>> START Material provided

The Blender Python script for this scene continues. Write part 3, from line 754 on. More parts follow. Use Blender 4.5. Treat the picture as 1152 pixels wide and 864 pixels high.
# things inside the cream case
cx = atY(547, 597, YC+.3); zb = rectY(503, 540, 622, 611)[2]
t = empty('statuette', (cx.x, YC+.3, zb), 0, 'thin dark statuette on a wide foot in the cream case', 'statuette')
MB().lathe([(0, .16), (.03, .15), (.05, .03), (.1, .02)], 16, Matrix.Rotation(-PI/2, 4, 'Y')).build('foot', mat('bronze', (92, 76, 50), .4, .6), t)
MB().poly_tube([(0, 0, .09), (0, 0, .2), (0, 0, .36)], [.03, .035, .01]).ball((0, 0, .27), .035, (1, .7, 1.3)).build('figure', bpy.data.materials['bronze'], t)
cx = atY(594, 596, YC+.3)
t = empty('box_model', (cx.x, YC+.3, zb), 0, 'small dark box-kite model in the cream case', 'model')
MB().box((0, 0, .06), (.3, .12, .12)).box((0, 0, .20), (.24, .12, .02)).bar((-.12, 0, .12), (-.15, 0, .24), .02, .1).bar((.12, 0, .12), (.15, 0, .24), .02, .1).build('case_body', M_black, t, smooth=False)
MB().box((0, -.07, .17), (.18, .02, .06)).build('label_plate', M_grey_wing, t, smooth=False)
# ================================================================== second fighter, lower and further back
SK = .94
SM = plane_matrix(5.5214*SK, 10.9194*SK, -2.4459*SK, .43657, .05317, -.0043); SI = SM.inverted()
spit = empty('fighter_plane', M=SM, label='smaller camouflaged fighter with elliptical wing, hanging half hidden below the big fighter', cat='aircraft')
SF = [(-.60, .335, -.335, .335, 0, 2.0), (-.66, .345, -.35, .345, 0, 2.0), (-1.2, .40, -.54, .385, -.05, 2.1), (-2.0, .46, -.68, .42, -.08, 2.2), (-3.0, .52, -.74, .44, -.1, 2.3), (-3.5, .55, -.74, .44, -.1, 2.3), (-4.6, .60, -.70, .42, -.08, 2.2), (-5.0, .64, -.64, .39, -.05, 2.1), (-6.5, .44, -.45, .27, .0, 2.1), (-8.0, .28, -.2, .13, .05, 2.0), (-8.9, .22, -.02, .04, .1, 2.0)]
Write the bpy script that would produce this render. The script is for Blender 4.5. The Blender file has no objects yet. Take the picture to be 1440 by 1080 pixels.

>> END Material provided

## Short problem
Repeat the preceding lines exactly, please, every one of them.

## Full answer
The Blender Python script for this scene continues. Write part 3, from line 754 on. More parts follow. Use Blender 4.5. Treat the picture as 1152 pixels wide and 864 pixels high.
# things inside the cream case
cx = atY(547, 597, YC+.3); zb = rectY(503, 540, 622, 611)[2]
t = empty('statuette', (cx.x, YC+.3, zb), 0, 'thin dark statuette on a wide foot in the cream case', 'statuette')
MB().lathe([(0, .16), (.03, .15), (.05, .03), (.1, .02)], 16, Matrix.Rotation(-PI/2, 4, 'Y')).build('foot', mat('bronze', (92, 76, 50), .4, .6), t)
MB().poly_tube([(0, 0, .09), (0, 0, .2), (0, 0, .36)], [.03, .035, .01]).ball((0, 0, .27), .035, (1, .7, 1.3)).build('figure', bpy.data.materials['bronze'], t)
cx = atY(594, 596, YC+.3)
t = empty('box_model', (cx.x, YC+.3, zb), 0, 'small dark box-kite model in the cream case', 'model')
MB().box((0, 0, .06), (.3, .12, .12)).box((0, 0, .20), (.24, .12, .02)).bar((-.12, 0, .12), (-.15, 0, .24), .02, .1).bar((.12, 0, .12), (.15, 0, .24), .02, .1).build('case_body', M_black, t, smooth=False)
MB().box((0, -.07, .17), (.18, .02, .06)).build('label_plate', M_grey_wing, t, smooth=False)
# ================================================================== second fighter, lower and further back
SK = .94
SM = plane_matrix(5.5214*SK, 10.9194*SK, -2.4459*SK, .43657, .05317, -.0043); SI = SM.inverted()
spit = empty('fighter_plane', M=SM, label='smaller camouflaged fighter with elliptical wing, hanging half hidden below the big fighter', cat='aircraft')
SF = [(-.60, .335, -.335, .335, 0, 2.0), (-.66, .345, -.35, .345, 0, 2.0), (-1.2, .40, -.54, .385, -.05, 2.1), (-2.0, .46, -.68, .42, -.08, 2.2), (-3.0, .52, -.74, .44, -.1, 2.3), (-3.5, .55, -.74, .44, -.1, 2.3), (-4.6, .60, -.70, .42, -.08, 2.2), (-5.0, .64, -.64, .39, -.05, 2.1), (-6.5, .44, -.45, .27, .0, 2.1), (-8.0, .28, -.2, .13, .05, 2.0), (-8.9, .22, -.02, .04, .1, 2.0)]
Write the bpy script that would produce this render. The script is for Blender 4.5. The Blender file has no objects yet. Take the picture to be 1440 by 1080 pixels.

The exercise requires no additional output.